Der Film »Mietrebellen« portraitiert die Proteste gegen Verdrängung / von Robert S. Plaul
Was der Begriff »Gentrifizierung« bedeutet, und wie schnell Verdrängung alteingesessener Mieter aus ihrem Lebensumfeld mittlerweile gehen kann, bedarf in Berlin und insbesondere in Kreuzberg und Neukölln seit einiger Zeit keiner näheren Erklärung mehr – zu präsent ist die Problematik, als dass man sie ignorieren könnte, selbst wenn man persönlich nicht direkt betroffen ist. Dass das Thema in den Köpfen ist, ist nicht zuletzt auch das Verdienst jener Aktiven, die sich in den vergangenen Jahren in zahlreichen Initiativen und Gruppierungen zusammengefunden haben, um den Protest gegen Mieterhöhung und Verdrängung auf die Straße zu bringen. Mit »Mietrebellen« kommt Ende April ein Dokumentarfilm ins Kino, der ein Portrait eben jener Protestbewegung zeichnet.
Es ist eine Bewegung, das zeigt der Film, die sich nicht ohne weiteres einer konkreten gesellschaftlichen »Gruppe« oder »Schicht« zuordnen lässt: Intellektuelle Alt-Linke, türkische Grundsicherungsempfänger und kampfeslustige Senioren sind es, die sich plötzlich – und vielleicht zum ersten Mal in ihrem Leben – demonstrierend auf der Straße wiederfinden, ein Protestcamp aufbauen und Zwangsräumungen verhindern.
In Pankow haben die Nutzer einer Seniorenbegegnungsstätte, die vom Bezirk geschlossen werden sollte, die Einrichtung kurzerhand besetzt und damit die Politik zum Handeln gezwungen. In Friedrichshain ist es den Bewohnern einer Wohnanlage, der Rentnergruppe »Palisadenpanther«, gelungen, die drohende Verdoppelung der Miete auf die sogenannte »Kostenmiete« zu vereiteln.
Ausgelaufene staatliche Fördergelder im ehemaligen sozialen Wohnungsbau sind auch der Grund für die Mieterhöhungen südlich des Kottbusser Tors. Die zum größten Teil türkischstämmigen Mieter, die meist seit Jahrzehnten in ihren Wohnungen leben, haben sich zur Initiative »Kotti & Co.« zusammengeschlossen und auf dem Platz ein Protestcamp aufgeschlagen, das sie in Anlehnung an die informellen Siedlungen am Rande türkischer Großstädte als »Gecekondu« bezeichnen. Tatsächlich haben sie mit ihrem Protest erreicht, dass die geplante Mieterhöhung für ein Jahr ausgesetzt wurde.

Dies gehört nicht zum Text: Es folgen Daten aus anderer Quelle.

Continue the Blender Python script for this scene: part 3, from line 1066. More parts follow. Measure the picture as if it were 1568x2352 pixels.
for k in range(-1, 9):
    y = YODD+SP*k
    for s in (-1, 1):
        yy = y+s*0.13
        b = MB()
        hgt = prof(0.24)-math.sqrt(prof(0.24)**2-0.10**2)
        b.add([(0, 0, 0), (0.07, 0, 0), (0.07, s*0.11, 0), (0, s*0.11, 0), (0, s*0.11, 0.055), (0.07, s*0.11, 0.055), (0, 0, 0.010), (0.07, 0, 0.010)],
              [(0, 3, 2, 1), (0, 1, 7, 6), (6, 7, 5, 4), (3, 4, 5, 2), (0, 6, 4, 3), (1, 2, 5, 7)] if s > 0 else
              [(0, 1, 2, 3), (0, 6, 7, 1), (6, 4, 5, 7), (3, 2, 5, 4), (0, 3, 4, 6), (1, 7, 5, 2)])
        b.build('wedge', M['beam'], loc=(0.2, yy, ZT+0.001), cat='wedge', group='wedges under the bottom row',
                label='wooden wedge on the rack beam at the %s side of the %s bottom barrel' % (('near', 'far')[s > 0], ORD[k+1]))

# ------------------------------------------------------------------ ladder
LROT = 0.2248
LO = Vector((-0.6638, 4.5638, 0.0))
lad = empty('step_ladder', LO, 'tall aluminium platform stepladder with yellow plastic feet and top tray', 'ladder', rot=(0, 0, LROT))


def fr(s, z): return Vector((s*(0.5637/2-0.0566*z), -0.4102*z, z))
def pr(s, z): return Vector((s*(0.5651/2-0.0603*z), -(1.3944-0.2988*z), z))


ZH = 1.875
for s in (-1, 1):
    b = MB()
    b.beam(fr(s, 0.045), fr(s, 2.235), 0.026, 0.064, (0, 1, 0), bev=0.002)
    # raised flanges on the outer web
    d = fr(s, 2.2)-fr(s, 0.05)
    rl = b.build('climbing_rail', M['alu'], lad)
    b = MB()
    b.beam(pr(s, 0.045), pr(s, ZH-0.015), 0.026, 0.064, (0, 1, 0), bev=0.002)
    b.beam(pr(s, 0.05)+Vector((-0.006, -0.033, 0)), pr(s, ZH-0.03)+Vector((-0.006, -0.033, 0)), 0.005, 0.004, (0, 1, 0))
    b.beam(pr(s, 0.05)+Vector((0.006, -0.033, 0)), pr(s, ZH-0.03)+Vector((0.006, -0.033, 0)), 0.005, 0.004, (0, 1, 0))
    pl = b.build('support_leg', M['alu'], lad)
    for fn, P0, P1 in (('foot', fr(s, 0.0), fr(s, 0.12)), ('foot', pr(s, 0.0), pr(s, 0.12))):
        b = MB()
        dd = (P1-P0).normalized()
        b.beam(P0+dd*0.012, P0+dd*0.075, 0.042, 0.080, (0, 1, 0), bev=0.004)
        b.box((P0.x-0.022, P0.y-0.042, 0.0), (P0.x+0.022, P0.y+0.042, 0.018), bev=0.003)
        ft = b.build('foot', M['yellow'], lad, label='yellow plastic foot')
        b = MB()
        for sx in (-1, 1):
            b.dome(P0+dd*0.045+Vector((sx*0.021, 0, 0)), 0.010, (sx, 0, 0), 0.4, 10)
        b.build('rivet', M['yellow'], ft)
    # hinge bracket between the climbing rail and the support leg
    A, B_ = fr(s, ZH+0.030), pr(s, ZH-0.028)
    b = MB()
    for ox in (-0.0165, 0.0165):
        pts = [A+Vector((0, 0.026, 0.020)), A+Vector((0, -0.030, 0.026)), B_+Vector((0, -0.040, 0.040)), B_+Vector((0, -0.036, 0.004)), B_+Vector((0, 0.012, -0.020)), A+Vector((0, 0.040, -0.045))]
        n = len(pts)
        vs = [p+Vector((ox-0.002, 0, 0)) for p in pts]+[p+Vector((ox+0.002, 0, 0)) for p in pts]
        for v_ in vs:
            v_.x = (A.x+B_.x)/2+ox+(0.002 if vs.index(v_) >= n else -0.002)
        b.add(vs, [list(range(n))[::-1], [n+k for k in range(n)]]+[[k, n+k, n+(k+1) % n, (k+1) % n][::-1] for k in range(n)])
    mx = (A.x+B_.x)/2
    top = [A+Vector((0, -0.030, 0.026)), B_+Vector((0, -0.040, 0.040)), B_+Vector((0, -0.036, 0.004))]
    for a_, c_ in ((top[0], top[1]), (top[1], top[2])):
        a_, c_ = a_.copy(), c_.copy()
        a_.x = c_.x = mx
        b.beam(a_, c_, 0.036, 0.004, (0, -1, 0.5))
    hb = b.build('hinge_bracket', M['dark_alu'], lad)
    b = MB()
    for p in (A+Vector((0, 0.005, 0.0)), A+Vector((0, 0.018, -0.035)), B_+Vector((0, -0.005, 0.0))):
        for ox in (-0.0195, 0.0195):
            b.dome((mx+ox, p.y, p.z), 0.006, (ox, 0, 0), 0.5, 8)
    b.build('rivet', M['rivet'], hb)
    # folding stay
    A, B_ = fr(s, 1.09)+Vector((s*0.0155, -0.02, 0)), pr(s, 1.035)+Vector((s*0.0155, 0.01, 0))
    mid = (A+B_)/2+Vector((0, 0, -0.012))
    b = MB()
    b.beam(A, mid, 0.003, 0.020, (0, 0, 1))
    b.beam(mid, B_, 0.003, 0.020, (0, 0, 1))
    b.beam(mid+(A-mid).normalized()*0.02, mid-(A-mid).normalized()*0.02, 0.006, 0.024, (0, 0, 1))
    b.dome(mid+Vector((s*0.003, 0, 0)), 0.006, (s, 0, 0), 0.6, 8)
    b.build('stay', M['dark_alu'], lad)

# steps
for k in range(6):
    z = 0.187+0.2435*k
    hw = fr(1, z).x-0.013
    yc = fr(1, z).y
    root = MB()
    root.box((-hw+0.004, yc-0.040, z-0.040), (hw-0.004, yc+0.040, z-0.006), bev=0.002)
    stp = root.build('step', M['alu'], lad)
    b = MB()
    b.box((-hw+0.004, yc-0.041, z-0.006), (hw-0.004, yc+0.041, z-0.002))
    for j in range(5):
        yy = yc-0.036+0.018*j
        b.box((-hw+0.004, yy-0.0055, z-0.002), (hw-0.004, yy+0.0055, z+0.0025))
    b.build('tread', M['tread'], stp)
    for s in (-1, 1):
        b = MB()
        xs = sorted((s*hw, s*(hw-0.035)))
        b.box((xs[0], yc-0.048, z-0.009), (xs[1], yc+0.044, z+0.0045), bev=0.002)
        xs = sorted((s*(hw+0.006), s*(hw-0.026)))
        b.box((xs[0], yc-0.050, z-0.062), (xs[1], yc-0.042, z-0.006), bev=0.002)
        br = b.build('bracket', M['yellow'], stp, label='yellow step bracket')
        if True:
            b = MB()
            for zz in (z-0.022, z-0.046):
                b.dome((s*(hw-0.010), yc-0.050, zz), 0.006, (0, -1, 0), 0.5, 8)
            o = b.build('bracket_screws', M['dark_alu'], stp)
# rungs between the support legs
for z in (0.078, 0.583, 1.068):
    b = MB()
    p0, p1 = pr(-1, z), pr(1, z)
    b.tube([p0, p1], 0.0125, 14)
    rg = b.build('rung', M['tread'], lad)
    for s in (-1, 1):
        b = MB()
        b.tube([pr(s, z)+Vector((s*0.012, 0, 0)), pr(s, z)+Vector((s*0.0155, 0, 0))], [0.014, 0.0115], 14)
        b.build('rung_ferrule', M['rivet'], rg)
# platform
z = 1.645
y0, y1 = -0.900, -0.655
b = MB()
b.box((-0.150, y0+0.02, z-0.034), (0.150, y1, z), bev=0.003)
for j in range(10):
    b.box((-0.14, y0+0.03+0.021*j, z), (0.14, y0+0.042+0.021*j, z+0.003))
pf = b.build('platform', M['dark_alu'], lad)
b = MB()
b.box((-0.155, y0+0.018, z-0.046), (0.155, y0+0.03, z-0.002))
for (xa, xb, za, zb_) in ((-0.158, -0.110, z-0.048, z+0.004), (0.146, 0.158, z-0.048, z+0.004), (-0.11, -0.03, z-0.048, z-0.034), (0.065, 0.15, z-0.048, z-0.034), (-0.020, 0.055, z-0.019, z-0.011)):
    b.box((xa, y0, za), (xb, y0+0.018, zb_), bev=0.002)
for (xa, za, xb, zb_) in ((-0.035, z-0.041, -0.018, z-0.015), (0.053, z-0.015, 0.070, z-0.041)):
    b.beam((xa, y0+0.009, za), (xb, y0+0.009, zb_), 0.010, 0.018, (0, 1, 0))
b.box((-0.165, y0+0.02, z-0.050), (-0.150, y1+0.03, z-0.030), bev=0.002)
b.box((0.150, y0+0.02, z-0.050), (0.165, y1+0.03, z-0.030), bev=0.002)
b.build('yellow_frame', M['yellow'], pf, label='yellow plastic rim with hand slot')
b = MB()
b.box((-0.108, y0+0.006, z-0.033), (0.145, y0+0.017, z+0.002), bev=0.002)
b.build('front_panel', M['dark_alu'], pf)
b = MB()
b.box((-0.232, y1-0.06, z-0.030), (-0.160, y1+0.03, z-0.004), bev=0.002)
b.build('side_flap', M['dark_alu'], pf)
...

Mit Rollstuhl und Rollator. Die »Palisadenpanther« kämpfen um ihre Wohnanlage. Fotos: schultecoersdokfilm
Doch nicht immer ist der Protest erfolgreich. Die Zwangsräumungen von Familie Gülbol und von Rosemarie Fliess – die traurige Berühmtheit erlangte, weil sie zwei Tage darauf verstarb – konnten trotz massivem Aufgebot von Protestierenden nicht verhindert werden. Die gute Nachricht aber, das vermitteln die Dokumentarfilmer Gertrud Schulte Westenberg und Matthias Coers in »Mietrebellen«, ist, dass mit solchen Aktionen ein öffentlicher Druck geschaffen wird, der künftig Vermieter vielleicht davon abhält, zum Mittel Zwangsräumung zu greifen, selbst wenn sie sich im Recht fühlen.
Der eigentliche Adressat des Protestes aber ist und bleibt die Politik. Nur sie nämlich kann beispielsweise entscheiden, ob weitere Immobilien aus Landesbesitz an private Investoren verkauft werden oder ob es Mietobergrenzen geben soll.
»Mietrebellen« läuft ab 24. April unter anderem im Moviemento.